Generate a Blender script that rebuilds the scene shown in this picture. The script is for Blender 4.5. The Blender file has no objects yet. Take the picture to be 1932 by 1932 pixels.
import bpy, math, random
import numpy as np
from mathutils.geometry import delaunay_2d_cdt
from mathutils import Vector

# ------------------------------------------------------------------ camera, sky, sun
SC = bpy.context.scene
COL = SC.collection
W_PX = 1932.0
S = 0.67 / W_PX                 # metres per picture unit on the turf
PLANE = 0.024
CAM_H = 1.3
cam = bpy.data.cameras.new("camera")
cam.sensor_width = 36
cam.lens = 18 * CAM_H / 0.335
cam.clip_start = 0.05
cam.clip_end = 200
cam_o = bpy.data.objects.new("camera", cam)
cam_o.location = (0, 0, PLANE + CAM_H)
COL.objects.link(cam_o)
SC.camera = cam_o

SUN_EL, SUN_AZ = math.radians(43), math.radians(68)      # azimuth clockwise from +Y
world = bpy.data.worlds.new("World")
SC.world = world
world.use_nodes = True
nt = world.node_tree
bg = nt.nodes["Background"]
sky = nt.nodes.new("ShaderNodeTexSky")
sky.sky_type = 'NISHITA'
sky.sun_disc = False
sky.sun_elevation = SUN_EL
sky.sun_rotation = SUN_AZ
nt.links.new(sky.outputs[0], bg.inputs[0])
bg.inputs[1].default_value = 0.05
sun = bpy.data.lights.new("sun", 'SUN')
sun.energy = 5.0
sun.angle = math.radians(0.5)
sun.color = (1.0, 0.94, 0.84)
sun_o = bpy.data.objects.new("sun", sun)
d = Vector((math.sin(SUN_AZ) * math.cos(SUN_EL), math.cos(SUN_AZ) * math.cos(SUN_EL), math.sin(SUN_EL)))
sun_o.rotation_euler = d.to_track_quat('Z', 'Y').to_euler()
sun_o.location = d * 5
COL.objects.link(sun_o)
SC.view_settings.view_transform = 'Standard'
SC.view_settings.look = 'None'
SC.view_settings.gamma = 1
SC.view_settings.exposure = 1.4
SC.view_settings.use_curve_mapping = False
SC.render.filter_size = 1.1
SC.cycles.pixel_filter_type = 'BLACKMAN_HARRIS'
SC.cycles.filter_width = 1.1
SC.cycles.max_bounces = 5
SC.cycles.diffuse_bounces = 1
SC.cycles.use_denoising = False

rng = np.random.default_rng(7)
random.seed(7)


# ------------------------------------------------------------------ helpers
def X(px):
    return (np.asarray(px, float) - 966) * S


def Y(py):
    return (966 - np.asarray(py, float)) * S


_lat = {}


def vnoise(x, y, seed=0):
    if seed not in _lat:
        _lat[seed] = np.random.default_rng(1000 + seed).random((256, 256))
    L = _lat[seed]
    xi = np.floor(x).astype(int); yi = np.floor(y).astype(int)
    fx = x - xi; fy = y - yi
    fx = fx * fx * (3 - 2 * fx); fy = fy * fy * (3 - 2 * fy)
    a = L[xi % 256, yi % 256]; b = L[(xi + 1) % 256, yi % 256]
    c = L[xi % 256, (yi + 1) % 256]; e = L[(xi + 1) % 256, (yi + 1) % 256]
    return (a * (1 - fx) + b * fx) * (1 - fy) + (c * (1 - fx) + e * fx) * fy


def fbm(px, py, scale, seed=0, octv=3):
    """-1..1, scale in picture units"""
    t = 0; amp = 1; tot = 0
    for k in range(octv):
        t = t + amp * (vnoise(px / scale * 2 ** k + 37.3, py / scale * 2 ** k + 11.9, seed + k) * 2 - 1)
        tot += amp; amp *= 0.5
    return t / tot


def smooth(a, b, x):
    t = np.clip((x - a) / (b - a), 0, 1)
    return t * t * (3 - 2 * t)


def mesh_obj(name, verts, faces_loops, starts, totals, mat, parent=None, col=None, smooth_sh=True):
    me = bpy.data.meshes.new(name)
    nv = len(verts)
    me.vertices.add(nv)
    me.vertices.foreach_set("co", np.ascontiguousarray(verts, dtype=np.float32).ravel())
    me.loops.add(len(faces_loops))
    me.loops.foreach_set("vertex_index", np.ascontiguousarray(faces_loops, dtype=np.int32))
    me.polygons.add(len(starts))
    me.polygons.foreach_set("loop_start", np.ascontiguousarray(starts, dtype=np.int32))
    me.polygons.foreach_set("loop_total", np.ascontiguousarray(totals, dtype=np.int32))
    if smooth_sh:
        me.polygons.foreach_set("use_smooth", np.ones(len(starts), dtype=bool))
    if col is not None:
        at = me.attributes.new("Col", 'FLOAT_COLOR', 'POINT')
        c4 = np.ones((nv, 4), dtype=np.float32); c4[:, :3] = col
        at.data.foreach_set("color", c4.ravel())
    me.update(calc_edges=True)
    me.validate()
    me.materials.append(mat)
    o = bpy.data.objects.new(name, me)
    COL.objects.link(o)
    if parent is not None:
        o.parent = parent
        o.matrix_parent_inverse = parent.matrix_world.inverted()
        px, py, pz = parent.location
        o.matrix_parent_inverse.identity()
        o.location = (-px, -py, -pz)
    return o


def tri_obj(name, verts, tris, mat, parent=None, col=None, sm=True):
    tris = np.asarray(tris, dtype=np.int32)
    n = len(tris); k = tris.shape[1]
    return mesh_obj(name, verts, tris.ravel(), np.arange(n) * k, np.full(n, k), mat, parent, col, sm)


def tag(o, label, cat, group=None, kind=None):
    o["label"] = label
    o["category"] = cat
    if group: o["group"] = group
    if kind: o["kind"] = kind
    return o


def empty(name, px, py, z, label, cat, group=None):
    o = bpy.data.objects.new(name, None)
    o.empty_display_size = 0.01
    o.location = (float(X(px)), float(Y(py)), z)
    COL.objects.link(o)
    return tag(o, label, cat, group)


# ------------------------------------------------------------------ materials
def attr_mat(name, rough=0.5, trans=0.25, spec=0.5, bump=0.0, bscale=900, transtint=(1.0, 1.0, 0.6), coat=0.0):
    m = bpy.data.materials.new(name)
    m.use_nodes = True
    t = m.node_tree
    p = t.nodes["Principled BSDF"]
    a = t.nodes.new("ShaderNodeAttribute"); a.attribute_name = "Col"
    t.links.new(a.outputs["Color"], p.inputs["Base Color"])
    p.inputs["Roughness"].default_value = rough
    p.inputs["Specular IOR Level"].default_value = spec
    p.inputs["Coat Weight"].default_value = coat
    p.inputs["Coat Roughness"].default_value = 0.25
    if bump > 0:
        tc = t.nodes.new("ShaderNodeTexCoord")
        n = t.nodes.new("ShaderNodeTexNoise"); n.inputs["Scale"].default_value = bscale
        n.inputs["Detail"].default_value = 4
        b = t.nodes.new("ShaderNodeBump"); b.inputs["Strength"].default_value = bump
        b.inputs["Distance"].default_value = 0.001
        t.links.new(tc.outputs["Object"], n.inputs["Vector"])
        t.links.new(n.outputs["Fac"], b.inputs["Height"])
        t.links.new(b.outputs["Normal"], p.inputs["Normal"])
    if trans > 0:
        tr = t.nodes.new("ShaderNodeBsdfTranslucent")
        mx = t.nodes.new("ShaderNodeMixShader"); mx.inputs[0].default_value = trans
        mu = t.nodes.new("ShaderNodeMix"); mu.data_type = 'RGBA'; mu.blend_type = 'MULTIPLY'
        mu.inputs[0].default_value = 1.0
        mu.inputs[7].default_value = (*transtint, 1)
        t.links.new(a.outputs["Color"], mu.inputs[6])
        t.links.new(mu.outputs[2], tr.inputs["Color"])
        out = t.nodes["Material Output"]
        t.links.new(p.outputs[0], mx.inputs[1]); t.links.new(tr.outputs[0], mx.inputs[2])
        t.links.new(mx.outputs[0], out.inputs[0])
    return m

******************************

▸ Work to complete
Reproduce, please, the lines of the material from its first line down to the line containing "return (np.asarray(px, float) - 966) * S", keeping both ends and nothing beyond them.

▸ Task result
Generate a Blender script that rebuilds the scene shown in this picture. The script is for Blender 4.5. The Blender file has no objects yet. Take the picture to be 1932 by 1932 pixels.
import bpy, math, random
import numpy as np
from mathutils.geometry import delaunay_2d_cdt
from mathutils import Vector

# ------------------------------------------------------------------ camera, sky, sun
SC = bpy.context.scene
COL = SC.collection
W_PX = 1932.0
S = 0.67 / W_PX                 # metres per picture unit on the turf
PLANE = 0.024
CAM_H = 1.3
cam = bpy.data.cameras.new("camera")
cam.sensor_width = 36
cam.lens = 18 * CAM_H / 0.335
cam.clip_start = 0.05
cam.clip_end = 200
cam_o = bpy.data.objects.new("camera", cam)
cam_o.location = (0, 0, PLANE + CAM_H)
COL.objects.link(cam_o)
SC.camera = cam_o

SUN_EL, SUN_AZ = math.radians(43), math.radians(68)      # azimuth clockwise from +Y
world = bpy.data.worlds.new("World")
SC.world = world
world.use_nodes = True
nt = world.node_tree
bg = nt.nodes["Background"]
sky = nt.nodes.new("ShaderNodeTexSky")
sky.sky_type = 'NISHITA'
sky.sun_disc = False
sky.sun_elevation = SUN_EL
sky.sun_rotation = SUN_AZ
nt.links.new(sky.outputs[0], bg.inputs[0])
bg.inputs[1].default_value = 0.05
sun = bpy.data.lights.new("sun", 'SUN')
sun.energy = 5.0
sun.angle = math.radians(0.5)
sun.color = (1.0, 0.94, 0.84)
sun_o = bpy.data.objects.new("sun", sun)
d = Vector((math.sin(SUN_AZ) * math.cos(SUN_EL), math.cos(SUN_AZ) * math.cos(SUN_EL), math.sin(SUN_EL)))
sun_o.rotation_euler = d.to_track_quat('Z', 'Y').to_euler()
sun_o.location = d * 5
COL.objects.link(sun_o)
SC.view_settings.view_transform = 'Standard'
SC.view_settings.look = 'None'
SC.view_settings.gamma = 1
SC.view_settings.exposure = 1.4
SC.view_settings.use_curve_mapping = False
SC.render.filter_size = 1.1
SC.cycles.pixel_filter_type = 'BLACKMAN_HARRIS'
SC.cycles.filter_width = 1.1
SC.cycles.max_bounces = 5
SC.cycles.diffuse_bounces = 1
SC.cycles.use_denoising = False

rng = np.random.default_rng(7)
random.seed(7)


# ------------------------------------------------------------------ helpers
def X(px):
    return (np.asarray(px, float) - 966) * S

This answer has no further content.